Les cultures organisationnelles du travail : Action collective et régulation sociale
Reynaud (1993) propose une réflexion sur les règles et la régulation sociale d’une grande portée puisque son modèle théorique peut s’appliquer à la plupart des situations qui relève de l’action collective (organisation de travail, marchés, relations sociales, etc.).
Il part de l’idée qu’il est difficile de définir, décrire « la » ou « une » société. Des formes sociales existent qui peuvent avoir une étendue assez vaste mais elles reposent sur les interactions, négociations, relations entre les individus qui essaient d’agir ensemble et donc contribuent à construire et redéfinir constamment le cadre de leurs actions. Les règles établies par les acteurs sociaux sont donc l’élément essentiel qui organise l’action en commun. Elles peuvent avoir des objectifs variés, certaines définissent qui a la possibilité de rentrer dans un jeu social (qui peut négocier sur les salaires, par exemple), d’autres comment ce jeu va se dérouler (procédures de négociation), elles peuvent mêmes constituer le résultat de ce jeu (règle de fixation des salaires par un système de classification, par exemple).

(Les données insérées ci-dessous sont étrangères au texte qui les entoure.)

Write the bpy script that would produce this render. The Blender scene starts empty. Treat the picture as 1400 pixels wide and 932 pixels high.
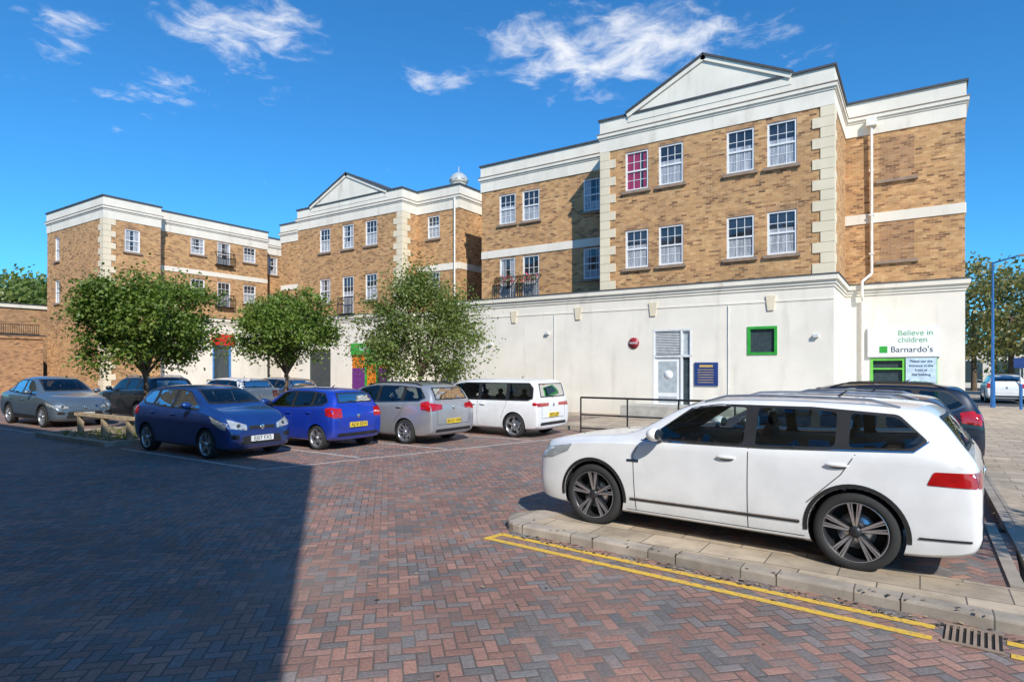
import bpy,bmesh,math,random
from mathutils import Vector,Matrix,geometry
from mathutils.bvhtree import BVHTree
random.seed(7)
R=math.radians
scene=bpy.context.scene
COL=scene.collection
# ------------------------------------------------------------------ node helper
class NT:
    def __init__(s,nt): s.nt=nt; nt.nodes.clear()
    def n(s,t,**k):
        nd=s.nt.nodes.new(t)
        for a,b in k.items(): setattr(nd,a,b)
        return nd
    def put(s,sock,val):
        if isinstance(val,bpy.types.NodeSocket): s.nt.links.new(val,sock)
        elif val is not None: sock.default_value=val
    def m(s,op,a,b=None,c=None,clamp=False):
        nd=s.n('ShaderNodeMath',operation=op,use_clamp=clamp)
        s.put(nd.inputs[0],a)
        if b is not None: s.put(nd.inputs[1],b)
        if c is not None: s.put(nd.inputs[2],c)
        return nd.outputs[0]
    def mix(s,f,a,b,mode='MIX'):
        nd=s.n('ShaderNodeMix',data_type='RGBA',blend_type=mode)
        s.put(nd.inputs[0],f); s.put(nd.inputs[6],a); s.put(nd.inputs[7],b)
        return nd.outputs[2]
    def xyz(s,x,y,z=0.0):
        nd=s.n('ShaderNodeCombineXYZ')
        s.put(nd.inputs[0],x); s.put(nd.inputs[1],y); s.put(nd.inputs[2],z)
        return nd.outputs[0]
    def sep(s,v):
        nd=s.n('ShaderNodeSeparateXYZ'); s.put(nd.inputs[0],v); return nd.outputs
    def noise(s,v,scale,detail=4,rough=.55,dist=0.0):
        nd=s.n('ShaderNodeTexNoise'); s.put(nd.inputs['Vector'],v)
        nd.inputs['Scale'].default_value=scale; nd.inputs['Detail'].default_value=detail
        nd.inputs['Roughness'].default_value=rough; nd.inputs['Distortion'].default_value=dist
        return nd.outputs[0]
    def ramp(s,f,stops,interp='LINEAR'):
        nd=s.n('ShaderNodeValToRGB'); cr=nd.color_ramp; cr.interpolation=interp
        while len(cr.elements)<len(stops): cr.elements.new(.5)
        for e,(p,c) in zip(cr.elements,stops):
            e.position=p; e.color=(c[0],c[1],c[2],1) if not isinstance(c,(int,float)) else (c,c,c,1)
        s.put(nd.inputs[0],f); return nd.outputs[0]
    def mr(s,v,a,b,c=0.0,d=1.0):
        nd=s.n('ShaderNodeMapRange'); nd.clamp=True; nd.interpolation_type='SMOOTHSTEP'
        for i,x in enumerate((v,a,b,c,d)): s.put(nd.inputs[i],x)
        return nd.outputs[0]
    def pos(s): return s.n('ShaderNodeNewGeometry').outputs['Position']
    def bump(s,h,strength=.3,dist=.01):
        nd=s.n('ShaderNodeBump'); nd.inputs['Strength'].default_value=strength; nd.inputs['Distance'].default_value=dist
        s.put(nd.inputs['Height'],h); return nd.outputs[0]
    def bsdf(s,col,rough=.6,metal=0.0,normal=None,**k):
        b=s.n('ShaderNodeBsdfPrincipled'); s.put(b.inputs['Base Color'],col); s.put(b.inputs['Roughness'],rough)
        s.put(b.inputs['Metallic'],metal)
        if normal is not None: s.put(b.inputs['Normal'],normal)
        for a,v in k.items(): s.put(b.inputs[a],v)
        return b.outputs[0]
    def out(s,sh):
        o=s.n('ShaderNodeOutputMaterial'); s.nt.links.new(sh,o.inputs[0])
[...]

Reynaud préfère donc parler, à propos de l’action collective, d’un processus permanent de régulation sociale plutôt que de « société ». Les acteurs appliquent des règles mais ils passent aussi une partie de leur temps à en construire de nouvelles, à négocier leur changement, à les adapter aux situations. Il distingue plus précisément deux types de règles :
– Les règles de contrôle : certaines règles visent en effet à contrôler le comportement des autres. L’employeur qui propose un système de salaire aux pièces, par exemple, a pour objectif d’obtenir un comportement des ouvriers consistant à travailler le plus possible. Si le salaire est basé sur des critères de qualité de la production, le comportement des ouvriers va changer. Beaucoup de règles ont dans l’organisation cet objectif de façonner, orienter le comportement des travailleurs.

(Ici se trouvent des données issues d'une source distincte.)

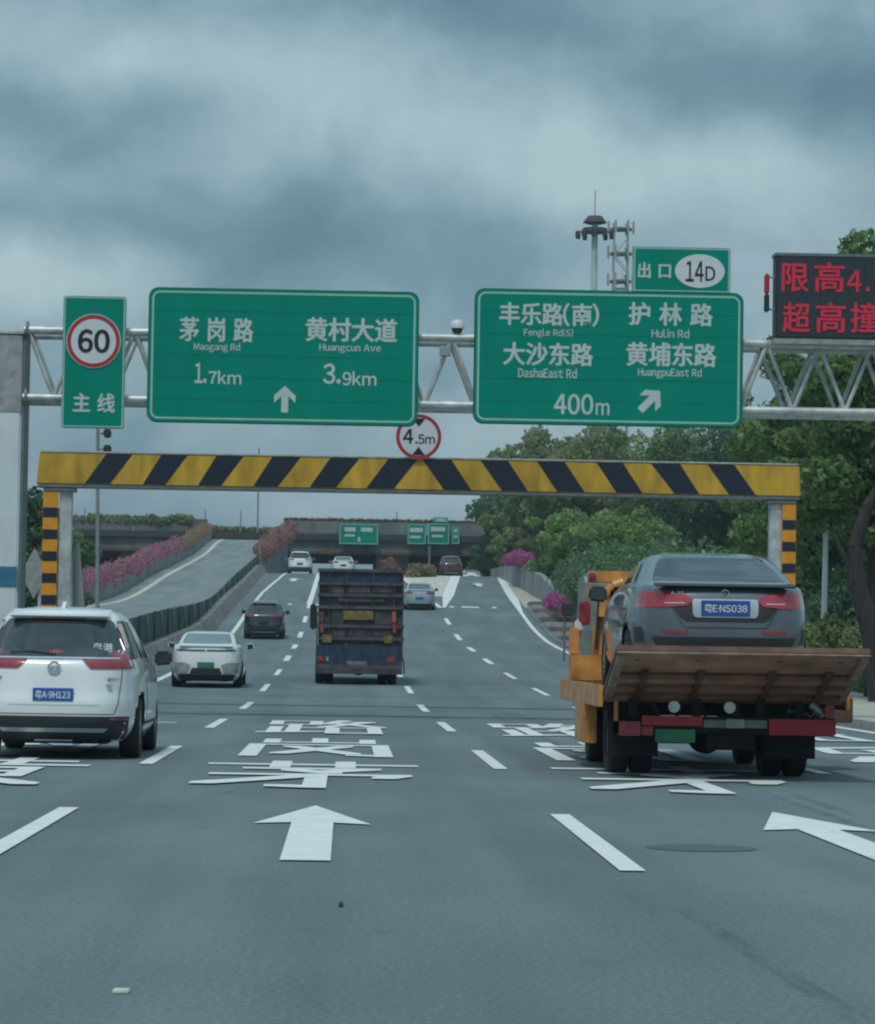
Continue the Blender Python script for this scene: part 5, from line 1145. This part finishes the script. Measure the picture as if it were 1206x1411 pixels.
rbox('mud_flap', 'arch', 436, 457, 926, 938, .78, .02); rbox('mud_flap', 'arch', 523, 545, 926, 938, .78, .02)
for px in (435, 552): rbox('side_corner', 'truck_frame', px, px+3, 842, 918, .0, .25)
rr = .47
for px in (440, 453, 527, 541):
    x = xz(px, 930)[0]; s = 1 if px > 500 else -1; zc = zr + rr
    t = MB().lathe((x, DT+1.3, zroad(DT+1.3)+rr), (s, 0, 0), [(-.12, rr*.5), (-.12, rr*.93), (-.09, rr), (.09, rr), (.12, rr*.93), (.12, rr*.5), (-.12, rr*.5)], 28).build('wheel', 'tyre', rt, smooth=True)
    MB().lathe((x, DT+1.3, zroad(DT+1.3)+rr), (s, 0, 0), [(.06, .001), (.06, rr*.3), (-.04, rr*.4), (.1, rr*.52)], 20).build('rim', 'galv_dark', t, smooth=True)
for px in (452, 536):
    x = xz(px, 930)[0]; t = MB().lathe((x, DT+5.4, zroad(DT+5.4)+rr), (1, 0, 0), [(-.12, rr*.5), (-.12, rr*.93), (-.09, rr), (.09, rr), (.12, rr*.93), (.12, rr*.5), (-.12, rr*.5)], 24).build('wheel', 'tyre', rt, smooth=True)
x = xz(494, 930)[0]; MB().lathe((x, DT+1.3, zroad(DT+1.3)+rr), (0, 1, 0), [(-.3, .02), (-.16, .24), (.16, .24), (.3, .02)], 18).build('differential', 'arch', rt, smooth=True)
MB().tube((x-.9, DT+1.3, zroad(DT+1.3)+rr), (x+.9, DT+1.3, zroad(DT+1.3)+rr), .08).build('axle', 'arch', rt)
MB().box(x-.5, x+.5, DT+1.6, DT+6.8, zr+.55, zr+.85).build('chassis', 'arch', rt)
MB().box(XR-1.12, XR+1.12, DT+5.35, DT+7.1, zr+.6, zr+2.65).build('cab', 'truck_blue', rt, bevel=.08)
for s, px in ((-1, 432),):
    q = W(px, 846, DT+6.9); MB().box(q.x-.10, q.x+.10, DT+6.85, DT+6.95, q.z-.45, q.z+.30).build('mirror', 'trim', rt, bevel=.04); MB().tube((q.x, DT+6.9, q.z), (XR+s*1.1, DT+6.9, q.z), .03).build('mirror_arm', 'trim', rt)
MB().path([W(551, 895, DT), W(556, 912, DT), W(557, 928, DT)], .02, 6).build('hanging_cable', 'trim', rt)

# ------------------------------------------------------------------ air
HZ = 0.00035
if HZ > 0:
    hz = MB().box(-1400, 1400, -40, 3000, -2.5, 60).build('haze', None, None, recalc=True)
    hm_ = bpy.data.materials.new('haze_air'); hm_.use_nodes = True; t = hm_.node_tree; t.nodes.clear()
    o_ = t.nodes.new('ShaderNodeOutputMaterial'); v_ = t.nodes.new('ShaderNodeVolumePrincipled'); v_.inputs['Color'].default_value = (.80, .90, .95, 1); v_.inputs['Density'].default_value = HZ
    v_.inputs['Anisotropy'].default_value = .3; t.links.new(v_.outputs[0], o_.inputs['Volume']); hz.data.materials.append(hm_); hz['kind'] = 'stuff'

– Les règles autonomes : les salariés dont on essaie de contrôler le comportement ne se laissent pas toujours faire, ils ne souhaitent pas être considérés comme des objets. Ils ne veulent pas que leurs comportements soient totalement maîtrisés, contrôlés, soumis. Ils vont alors essayer de garder un maximum de marges de manœuvre, d’autonomie dans la situation. Pour cela, les employés vont créer des contre règles pour limiter le contrôle de l’employeur. Elles sont créées de manière autonome mais avant tout pour préserver de l’autonomie. Dans le cas du salaire au rendement (règle de contrôle), on constate très souvent que les ouvriers limitent eux-mêmes ce rendement (« freinage »). Pour les individus de ce groupe, la règle autonome peut représenter une contrainte très forte, celui qui ne la respecterait pas en travaillant plus risque l’exclusion du groupe de ses pairs.

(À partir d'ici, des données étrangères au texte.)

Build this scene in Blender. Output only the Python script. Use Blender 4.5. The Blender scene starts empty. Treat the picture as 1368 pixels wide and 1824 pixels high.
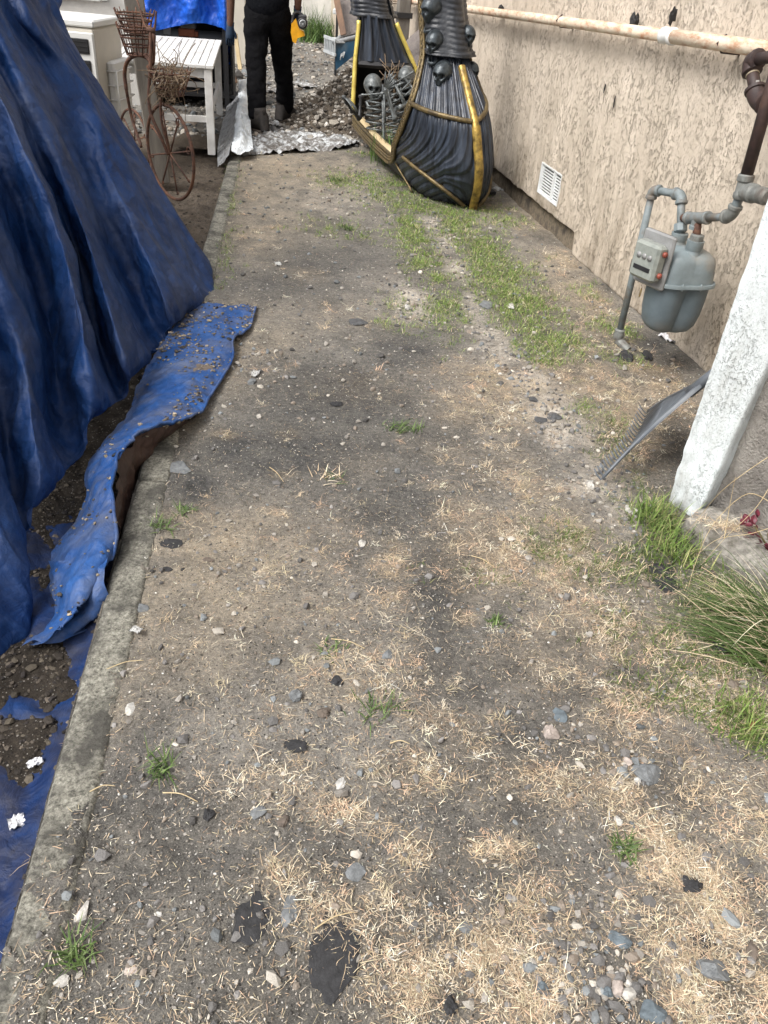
import bpy, math, random
import numpy as np
from mathutils import Vector, Matrix
rng = np.random.default_rng(7); random.seed(7)
S = bpy.context.scene
COL = S.collection

# ------------------------------------------------------------------ camera
F = 1430.0; IW, IH = 1368, 1824; H = 1.55
PIT = math.atan(1007.0 / F); ROLL = math.radians(5.2)
f_ = np.array([0, math.cos(PIT), -math.sin(PIT)]); R0 = np.array([1., 0, 0]); U0 = np.cross(R0, f_)
R_ = R0 * math.cos(ROLL) + U0 * math.sin(ROLL); U_ = np.cross(R_, f_)
cam_d = bpy.data.cameras.new('camera'); cam = bpy.data.objects.new('camera', cam_d); COL.objects.link(cam)
cam_d.sensor_fit = 'VERTICAL'; cam_d.sensor_height = 32.0; cam_d.lens = F / IH * 32.0
cam_d.clip_start = 0.02; cam_d.clip_end = 400
cam.matrix_world = Matrix([[R_[i], U_[i], -f_[i], (0, 0, H)[i]] for i in range(3)] + [[0, 0, 0, 1]])
S.camera = cam
# ------------------------------------------------------------------ light
SUN_EL, SUN_AZ = math.radians(52), math.radians(-128)      # azimuth from +Y towards +X
W = bpy.data.worlds.new('World'); S.world = W; W.use_nodes = True
nt = W.node_tree; bg = nt.nodes['Background']
sky = nt.nodes.new('ShaderNodeTexSky'); sky.sky_type = 'NISHITA'; sky.sun_disc = False
sky.sun_elevation = SUN_EL; sky.sun_rotation = SUN_AZ; sky.dust_density = 6.0; sky.ozone_density = 0.5; sky.air_density = 0.8
hsv = nt.nodes.new('ShaderNodeHueSaturation'); hsv.inputs['Saturation'].default_value = 0.30
nt.links.new(sky.outputs[0], hsv.inputs['Color']); nt.links.new(hsv.outputs[0], bg.inputs[0])
bg.inputs[1].default_value = 0.15
sd = bpy.data.lights.new('sun', 'SUN'); sd.energy = 1.4; sd.angle = math.radians(28); sd.color = (1, .975, .94)
so = bpy.data.objects.new('sun', sd); COL.objects.link(so)
sdir = Vector((math.sin(SUN_AZ) * math.cos(SUN_EL), math.cos(SUN_AZ) * math.cos(SUN_EL), math.sin(SUN_EL)))
so.rotation_euler = (-sdir).to_track_quat('-Z', 'Y').to_euler()
S.view_settings.view_transform = 'Standard'; S.view_settings.look = 'None'
S.view_settings.gamma = 1; S.view_settings.use_curve_mapping = False
S.view_settings.exposure = 0.56

# ------------------------------------------------------------------ geometry helpers
A = np.array
def ray(x, y):
    d = f_ * F + R_ * (x - 684) - U_ * (y - 912); return d / np.linalg.norm(d)
def G(x, y, z=0.):
    d = ray(x, y); return A([0, 0, H]) + d * (z - H) / d[2]
def PY(x, y, Y):
    d = ray(x, y); return A([0, 0, H]) + d * Y / d[1]
def hitplane(x, y, p0, n):
    d = ray(x, y); return A([0, 0, H]) + d * ((A(p0) - [0, 0, H]) @ n) / (d @ n)
WS = -.24; WN = A([1, -WS, 0]); WN = WN / np.linalg.norm(WN); WD = A([WS, 1, 0]); WD = WD / np.linalg.norm(WD); W0 = A([1.25, 4.5, 0.])
def WL(x, y, d=0.):          # point on the house wall's plane (d metres in front of it)
    return hitplane(x, y, W0 - WN * d, WN)

def hsh(ix, iy, iz, s):
    n = (ix * 374761393 + iy * 668265263 + iz * 2147483647 + s * 1274126177) & 0xffffffff
    n = ((n ^ (n >> 13)) * 1274126177) & 0xffffffff
    return ((n ^ (n >> 16)) & 0xffff) / 65535.0
def noise(p, s=0):
    p = np.asarray(p, float); i = np.floor(p).astype(np.int64); fr = p - i; u = fr * fr * (3 - 2 * fr)
    r = 0
    for dx in (0, 1):
        for dy in (0, 1):
            for dz in (0, 1):
                w = (u[..., 0] if dx else 1 - u[..., 0]) * (u[..., 1] if dy else 1 - u[..., 1]) * (u[..., 2] if dz else 1 - u[..., 2])
                r = r + w * hsh(i[..., 0] + dx, i[..., 1] + dy, i[..., 2] + dz, s)
    return r * 2 - 1
def fbm(p, o=4, s=0, g=.5):
    p = np.asarray(p, float); a = 1.; r = 0; t = 0
    for k in range(o):
        r = r + a * noise(p * 2 ** k + k * 17.3, s + k); t += a; a *= g
    return r / t
def fb2(x, y, sc, o=4, s=0):
    return fbm(np.stack([np.asarray(x) * sc, np.asarray(y) * sc, np.zeros_like(np.asarray(x, float))], -1), o, s)
def vor(p, s=0):
    """distance to the nearest jittered cell centre: sharp ridges between shallow pans"""
    p = np.asarray(p, float); i = np.floor(p).astype(np.int64); best = np.full(p.shape[:-1], 9.)
    for dx in (-1, 0, 1):
        for dy in (-1, 0, 1):
            for dz in (-1, 0, 1):
                c = [i[..., 0] + dx, i[..., 1] + dy, i[..., 2] + dz]; d = 0
                for k in range(3): d = d + (c[k] + .5 + .9 * (hsh(c[0], c[1], c[2], s + k) - .5) - p[..., k]) ** 2
                best = np.minimum(best, d)
    return np.sqrt(best)
def sstep(a, b, x):
    t = np.clip((np.asarray(x) - a) / (b - a), 0, 1); return t * t * (3 - 2 * t)

def mesh_np(name, V, Fq, mats, smooth=True, col=None, midx=None):
    """V (n,3); Fq: list of arrays (m,k) or python list of faces"""
    me = bpy.data.meshes.new(name)
    if isinstance(Fq, np.ndarray): Fq = [Fq]
    if len(Fq) and isinstance(Fq[0], np.ndarray):
        loops = np.concatenate([q.ravel() for q in Fq]); tot = np.concatenate([np.full(len(q), q.shape[1]) for q in Fq])
    else:
        loops = A([i for q in Fq for i in q]); tot = A([len(q) for q in Fq])
    me.vertices.add(len(V)); me.vertices.foreach_set('co', np.asarray(V, np.float32).ravel())
    me.loops.add(len(loops)); me.loops.foreach_set('vertex_index', loops.astype(np.int32))
    st = np.concatenate([[0], np.cumsum(tot)[:-1]])
    me.polygons.add(len(tot)); me.polygons.foreach_set('loop_start', st.astype(np.int32)); me.polygons.foreach_set('loop_total', tot.astype(np.int32))
    me.polygons.foreach_set('use_smooth', np.full(len(tot), smooth))
    if midx is not None: me.polygons.foreach_set('material_index', A(midx, np.int32))
    for m in (mats if isinstance(mats, (list, tuple)) else [mats]): me.materials.append(m)
    me.update(calc_edges=True)
    if col is not None:
        ca = me.color_attributes.new('Col', 'FLOAT_COLOR', 'POINT')
        c = np.ones((len(V), 4), np.float32); c[:, :3] = col; ca.data.foreach_set('color', c.ravel())
    me.validate()
    return me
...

La régulation conjointe correspond à ce jeu qui combine des règles de contrôle et des règles autonomes. Ces processus de régulation existent dans les rapports entre deux groupes dont l’un essaie d’orienter les comportements de l’autre, il n’est pas réservé aux relations entre les salariés et l’employeur. Par exemple, il est fréquent qu’un service commercial essaie de contrôler l’activité du service production afin de satisfaire les demandes des clients au plus vite. Le service production peut créer toute une série de procédures et imposer des règles pour préserver son autonomie afin de lisser son activité et de ne pas être totalement dépendant des demandes des commerciaux.
Cette distinction règles autonomes/règles de contrôle ne recouvrent pas toujours la distinction habituelle entre l’officieux et l’officiel. Des règles concernant le travail et les comportements attendus (horaires, disponibilité, etc.) d’un cadre sont très rarement officielles. Le code du travail a été constitué pour préserver les salariés des abus des employeurs, il relève donc plutôt des règles autonomes.
Dans le fonctionnement quotidien d’un groupe de travail, le fait qu’un individu se comporte en fonction des règles autonomes en usage montre aussi son intégration à la culture du groupe et permet de définir son identité. Le non respect de ces règles engage des processus d’exclusion, une stigmatisation comme « déviant », et la non reconnaissance de l’appartenance sociale à ce groupe. La théorie de Reynaud nous permet d’établir des liens entre les approches en termes de pouvoir et celles qui recourt à la notion de culture. Loin d’être contradictoires, ces deux approches sont complémentaires en ce qu’elles éclairent des phases différentes mais liées des processus sociaux qui se déroulent dans les organisations de travail. Les jeux de pouvoir aboutissent souvent à l’établissement de règles qui vont servir aux acteurs à orienter leurs comportements mais aussi à interpréter les situations sociales et les équilibres de pouvoir ainsi qu’à construire leur identité.